══ Collected data ══

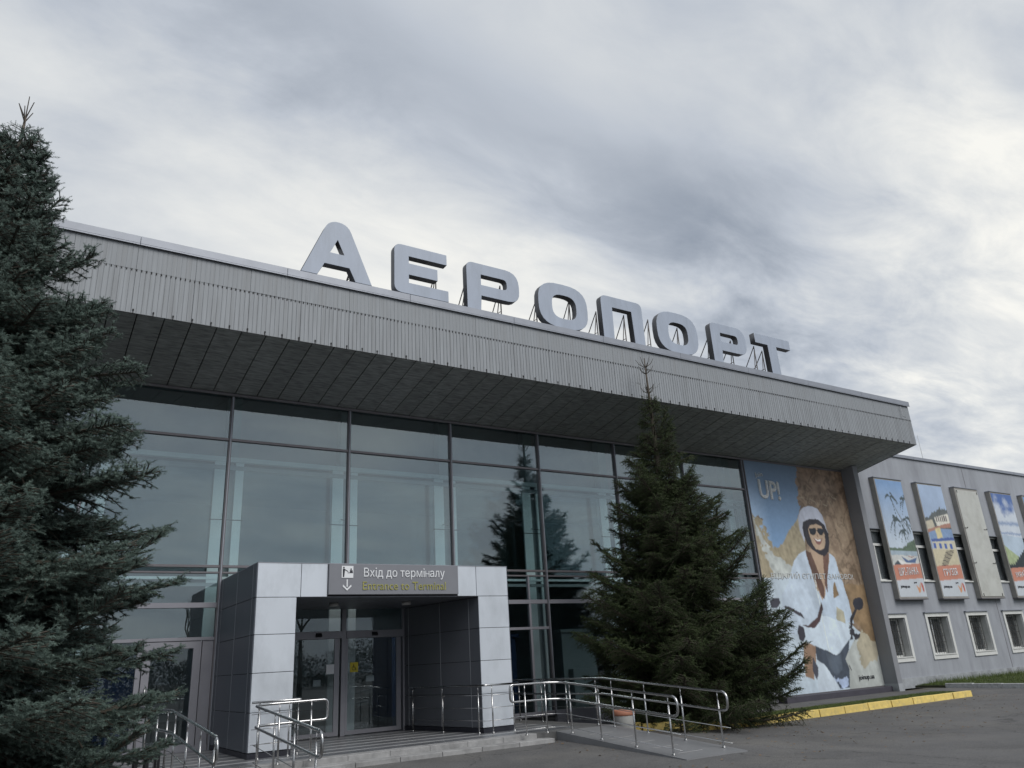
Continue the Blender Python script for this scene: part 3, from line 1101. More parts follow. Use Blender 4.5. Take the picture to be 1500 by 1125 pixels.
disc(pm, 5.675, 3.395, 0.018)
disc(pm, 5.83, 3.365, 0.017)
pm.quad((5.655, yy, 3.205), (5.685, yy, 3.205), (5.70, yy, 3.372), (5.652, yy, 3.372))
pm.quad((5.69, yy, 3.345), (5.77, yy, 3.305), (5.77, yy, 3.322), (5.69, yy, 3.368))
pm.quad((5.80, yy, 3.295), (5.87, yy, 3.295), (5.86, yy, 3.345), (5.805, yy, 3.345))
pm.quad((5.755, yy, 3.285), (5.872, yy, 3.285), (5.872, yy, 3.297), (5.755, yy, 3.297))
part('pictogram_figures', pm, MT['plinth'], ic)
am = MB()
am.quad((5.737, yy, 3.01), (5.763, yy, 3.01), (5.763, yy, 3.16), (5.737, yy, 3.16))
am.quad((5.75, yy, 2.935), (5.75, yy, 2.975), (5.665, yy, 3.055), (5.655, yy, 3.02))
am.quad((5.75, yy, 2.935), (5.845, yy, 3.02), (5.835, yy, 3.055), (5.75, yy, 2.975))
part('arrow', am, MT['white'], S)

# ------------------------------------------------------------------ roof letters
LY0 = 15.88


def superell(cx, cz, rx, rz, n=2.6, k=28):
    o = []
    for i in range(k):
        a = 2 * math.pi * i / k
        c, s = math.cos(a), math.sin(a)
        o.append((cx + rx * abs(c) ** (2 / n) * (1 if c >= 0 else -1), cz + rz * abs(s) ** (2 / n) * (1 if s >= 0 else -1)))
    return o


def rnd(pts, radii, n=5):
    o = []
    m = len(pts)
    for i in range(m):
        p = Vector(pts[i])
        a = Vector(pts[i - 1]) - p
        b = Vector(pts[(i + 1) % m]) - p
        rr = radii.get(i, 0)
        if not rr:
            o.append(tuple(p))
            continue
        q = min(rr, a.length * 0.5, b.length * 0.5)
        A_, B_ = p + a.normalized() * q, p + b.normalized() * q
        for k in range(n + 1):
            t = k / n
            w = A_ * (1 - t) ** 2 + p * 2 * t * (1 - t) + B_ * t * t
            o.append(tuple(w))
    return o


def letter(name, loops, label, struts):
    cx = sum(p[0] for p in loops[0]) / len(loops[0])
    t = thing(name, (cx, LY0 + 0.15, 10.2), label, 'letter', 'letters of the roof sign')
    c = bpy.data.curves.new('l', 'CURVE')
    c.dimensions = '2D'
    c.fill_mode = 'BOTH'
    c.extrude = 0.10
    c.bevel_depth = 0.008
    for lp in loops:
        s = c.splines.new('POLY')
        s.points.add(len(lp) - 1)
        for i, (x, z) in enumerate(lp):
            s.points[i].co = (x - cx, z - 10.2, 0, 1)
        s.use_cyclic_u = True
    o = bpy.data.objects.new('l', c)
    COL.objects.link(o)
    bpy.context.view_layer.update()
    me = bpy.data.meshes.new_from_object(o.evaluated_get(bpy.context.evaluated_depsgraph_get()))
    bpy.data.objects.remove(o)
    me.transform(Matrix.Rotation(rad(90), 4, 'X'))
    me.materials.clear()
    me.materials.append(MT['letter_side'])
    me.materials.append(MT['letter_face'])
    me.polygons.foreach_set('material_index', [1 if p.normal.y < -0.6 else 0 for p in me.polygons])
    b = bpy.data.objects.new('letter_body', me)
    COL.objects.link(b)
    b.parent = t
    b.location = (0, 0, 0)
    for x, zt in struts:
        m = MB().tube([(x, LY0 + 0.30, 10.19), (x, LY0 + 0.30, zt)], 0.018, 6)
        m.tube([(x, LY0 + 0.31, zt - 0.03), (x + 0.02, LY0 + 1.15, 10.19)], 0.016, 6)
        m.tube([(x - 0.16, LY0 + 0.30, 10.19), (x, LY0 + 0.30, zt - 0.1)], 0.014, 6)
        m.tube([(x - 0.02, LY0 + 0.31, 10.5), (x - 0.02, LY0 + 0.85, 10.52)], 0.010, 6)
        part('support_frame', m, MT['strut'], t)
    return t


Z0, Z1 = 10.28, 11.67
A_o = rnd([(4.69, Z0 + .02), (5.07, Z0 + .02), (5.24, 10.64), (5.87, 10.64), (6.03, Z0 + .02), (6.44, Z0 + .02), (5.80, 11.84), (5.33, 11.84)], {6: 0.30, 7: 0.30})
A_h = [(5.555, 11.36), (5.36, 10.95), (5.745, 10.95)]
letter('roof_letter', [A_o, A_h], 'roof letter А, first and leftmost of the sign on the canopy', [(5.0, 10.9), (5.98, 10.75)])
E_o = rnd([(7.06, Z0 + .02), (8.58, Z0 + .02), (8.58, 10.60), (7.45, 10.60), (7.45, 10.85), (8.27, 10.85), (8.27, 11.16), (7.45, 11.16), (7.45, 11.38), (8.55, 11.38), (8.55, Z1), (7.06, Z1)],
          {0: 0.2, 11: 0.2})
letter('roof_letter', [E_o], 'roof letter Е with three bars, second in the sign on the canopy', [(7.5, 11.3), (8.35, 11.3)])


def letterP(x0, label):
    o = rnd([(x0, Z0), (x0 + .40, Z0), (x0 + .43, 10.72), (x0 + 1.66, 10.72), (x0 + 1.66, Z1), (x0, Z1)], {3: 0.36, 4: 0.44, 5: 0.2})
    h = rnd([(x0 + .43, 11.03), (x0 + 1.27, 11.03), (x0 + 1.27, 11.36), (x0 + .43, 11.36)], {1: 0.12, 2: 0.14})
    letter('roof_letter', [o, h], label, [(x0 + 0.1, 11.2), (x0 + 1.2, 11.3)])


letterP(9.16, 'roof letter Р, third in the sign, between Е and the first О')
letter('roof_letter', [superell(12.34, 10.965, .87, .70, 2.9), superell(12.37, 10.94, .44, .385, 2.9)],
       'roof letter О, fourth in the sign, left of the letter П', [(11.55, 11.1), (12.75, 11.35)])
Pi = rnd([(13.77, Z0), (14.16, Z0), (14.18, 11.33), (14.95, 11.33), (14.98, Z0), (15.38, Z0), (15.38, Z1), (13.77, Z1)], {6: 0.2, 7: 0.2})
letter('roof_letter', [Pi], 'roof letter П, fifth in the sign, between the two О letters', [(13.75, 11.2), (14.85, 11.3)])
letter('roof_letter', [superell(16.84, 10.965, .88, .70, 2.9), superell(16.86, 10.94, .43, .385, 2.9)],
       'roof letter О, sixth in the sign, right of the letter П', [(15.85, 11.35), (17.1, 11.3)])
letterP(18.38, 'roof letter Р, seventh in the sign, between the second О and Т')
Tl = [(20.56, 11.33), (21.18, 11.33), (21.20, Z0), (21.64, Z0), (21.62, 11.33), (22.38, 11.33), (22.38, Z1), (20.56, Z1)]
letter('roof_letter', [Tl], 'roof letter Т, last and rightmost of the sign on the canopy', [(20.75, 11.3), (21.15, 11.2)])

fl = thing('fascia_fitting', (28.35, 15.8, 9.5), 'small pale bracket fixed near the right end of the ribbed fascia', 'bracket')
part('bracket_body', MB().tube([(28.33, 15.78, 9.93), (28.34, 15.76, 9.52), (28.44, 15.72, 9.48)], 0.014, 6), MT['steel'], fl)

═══

What the exercise asks: Copy the listing over exactly, skipping the pictures it holds.

Task response:
Continue the Blender Python script for this scene: part 3, from line 1101. More parts follow. Use Blender 4.5. Take the picture to be 1500 by 1125 pixels.
disc(pm, 5.675, 3.395, 0.018)
disc(pm, 5.83, 3.365, 0.017)
pm.quad((5.655, yy, 3.205), (5.685, yy, 3.205), (5.70, yy, 3.372), (5.652, yy, 3.372))
pm.quad((5.69, yy, 3.345), (5.77, yy, 3.305), (5.77, yy, 3.322), (5.69, yy, 3.368))
pm.quad((5.80, yy, 3.295), (5.87, yy, 3.295), (5.86, yy, 3.345), (5.805, yy, 3.345))
pm.quad((5.755, yy, 3.285), (5.872, yy, 3.285), (5.872, yy, 3.297), (5.755, yy, 3.297))
part('pictogram_figures', pm, MT['plinth'], ic)
am = MB()
am.quad((5.737, yy, 3.01), (5.763, yy, 3.01), (5.763, yy, 3.16), (5.737, yy, 3.16))
am.quad((5.75, yy, 2.935), (5.75, yy, 2.975), (5.665, yy, 3.055), (5.655, yy, 3.02))
am.quad((5.75, yy, 2.935), (5.845, yy, 3.02), (5.835, yy, 3.055), (5.75, yy, 2.975))
part('arrow', am, MT['white'], S)

# ------------------------------------------------------------------ roof letters
LY0 = 15.88


def superell(cx, cz, rx, rz, n=2.6, k=28):
    o = []
    for i in range(k):
        a = 2 * math.pi * i / k
        c, s = math.cos(a), math.sin(a)
        o.append((cx + rx * abs(c) ** (2 / n) * (1 if c >= 0 else -1), cz + rz * abs(s) ** (2 / n) * (1 if s >= 0 else -1)))
    return o


def rnd(pts, radii, n=5):
    o = []
    m = len(pts)
    for i in range(m):
        p = Vector(pts[i])
        a = Vector(pts[i - 1]) - p
        b = Vector(pts[(i + 1) % m]) - p
        rr = radii.get(i, 0)
        if not rr:
            o.append(tuple(p))
            continue
        q = min(rr, a.length * 0.5, b.length * 0.5)
        A_, B_ = p + a.normalized() * q, p + b.normalized() * q
        for k in range(n + 1):
            t = k / n
            w = A_ * (1 - t) ** 2 + p * 2 * t * (1 - t) + B_ * t * t
            o.append(tuple(w))
    return o


def letter(name, loops, label, struts):
    cx = sum(p[0] for p in loops[0]) / len(loops[0])
    t = thing(name, (cx, LY0 + 0.15, 10.2), label, 'letter', 'letters of the roof sign')
    c = bpy.data.curves.new('l', 'CURVE')
    c.dimensions = '2D'
    c.fill_mode = 'BOTH'
    c.extrude = 0.10
    c.bevel_depth = 0.008
    for lp in loops:
        s = c.splines.new('POLY')
        s.points.add(len(lp) - 1)
        for i, (x, z) in enumerate(lp):
            s.points[i].co = (x - cx, z - 10.2, 0, 1)
        s.use_cyclic_u = True
    o = bpy.data.objects.new('l', c)
    COL.objects.link(o)
    bpy.context.view_layer.update()
    me = bpy.data.meshes.new_from_object(o.evaluated_get(bpy.context.evaluated_depsgraph_get()))
    bpy.data.objects.remove(o)
    me.transform(Matrix.Rotation(rad(90), 4, 'X'))
    me.materials.clear()
    me.materials.append(MT['letter_side'])
    me.materials.append(MT['letter_face'])
    me.polygons.foreach_set('material_index', [1 if p.normal.y < -0.6 else 0 for p in me.polygons])
    b = bpy.data.objects.new('letter_body', me)
    COL.objects.link(b)
    b.parent = t
    b.location = (0, 0, 0)
    for x, zt in struts:
        m = MB().tube([(x, LY0 + 0.30, 10.19), (x, LY0 + 0.30, zt)], 0.018, 6)
        m.tube([(x, LY0 + 0.31, zt - 0.03), (x + 0.02, LY0 + 1.15, 10.19)], 0.016, 6)
        m.tube([(x - 0.16, LY0 + 0.30, 10.19), (x, LY0 + 0.30, zt - 0.1)], 0.014, 6)
        m.tube([(x - 0.02, LY0 + 0.31, 10.5), (x - 0.02, LY0 + 0.85, 10.52)], 0.010, 6)
        part('support_frame', m, MT['strut'], t)
    return t


Z0, Z1 = 10.28, 11.67
A_o = rnd([(4.69, Z0 + .02), (5.07, Z0 + .02), (5.24, 10.64), (5.87, 10.64), (6.03, Z0 + .02), (6.44, Z0 + .02), (5.80, 11.84), (5.33, 11.84)], {6: 0.30, 7: 0.30})
A_h = [(5.555, 11.36), (5.36, 10.95), (5.745, 10.95)]
letter('roof_letter', [A_o, A_h], 'roof letter А, first and leftmost of the sign on the canopy', [(5.0, 10.9), (5.98, 10.75)])
E_o = rnd([(7.06, Z0 + .02), (8.58, Z0 + .02), (8.58, 10.60), (7.45, 10.60), (7.45, 10.85), (8.27, 10.85), (8.27, 11.16), (7.45, 11.16), (7.45, 11.38), (8.55, 11.38), (8.55, Z1), (7.06, Z1)],
          {0: 0.2, 11: 0.2})
letter('roof_letter', [E_o], 'roof letter Е with three bars, second in the sign on the canopy', [(7.5, 11.3), (8.35, 11.3)])


def letterP(x0, label):
    o = rnd([(x0, Z0), (x0 + .40, Z0), (x0 + .43, 10.72), (x0 + 1.66, 10.72), (x0 + 1.66, Z1), (x0, Z1)], {3: 0.36, 4: 0.44, 5: 0.2})
    h = rnd([(x0 + .43, 11.03), (x0 + 1.27, 11.03), (x0 + 1.27, 11.36), (x0 + .43, 11.36)], {1: 0.12, 2: 0.14})
    letter('roof_letter', [o, h], label, [(x0 + 0.1, 11.2), (x0 + 1.2, 11.3)])


letterP(9.16, 'roof letter Р, third in the sign, between Е and the first О')
letter('roof_letter', [superell(12.34, 10.965, .87, .70, 2.9), superell(12.37, 10.94, .44, .385, 2.9)],
       'roof letter О, fourth in the sign, left of the letter П', [(11.55, 11.1), (12.75, 11.35)])
Pi = rnd([(13.77, Z0), (14.16, Z0), (14.18, 11.33), (14.95, 11.33), (14.98, Z0), (15.38, Z0), (15.38, Z1), (13.77, Z1)], {6: 0.2, 7: 0.2})
letter('roof_letter', [Pi], 'roof letter П, fifth in the sign, between the two О letters', [(13.75, 11.2), (14.85, 11.3)])
letter('roof_letter', [superell(16.84, 10.965, .88, .70, 2.9), superell(16.86, 10.94, .43, .385, 2.9)],
       'roof letter О, sixth in the sign, right of the letter П', [(15.85, 11.35), (17.1, 11.3)])
letterP(18.38, 'roof letter Р, seventh in the sign, between the second О and Т')
Tl = [(20.56, 11.33), (21.18, 11.33), (21.20, Z0), (21.64, Z0), (21.62, 11.33), (22.38, 11.33), (22.38, Z1), (20.56, Z1)]
letter('roof_letter', [Tl], 'roof letter Т, last and rightmost of the sign on the canopy', [(20.75, 11.3), (21.15, 11.2)])

fl = thing('fascia_fitting', (28.35, 15.8, 9.5), 'small pale bracket fixed near the right end of the ribbed fascia', 'bracket')
part('bracket_body', MB().tube([(28.33, 15.78, 9.93), (28.34, 15.76, 9.52), (28.44, 15.72, 9.48)], 0.014, 6), MT['steel'], fl)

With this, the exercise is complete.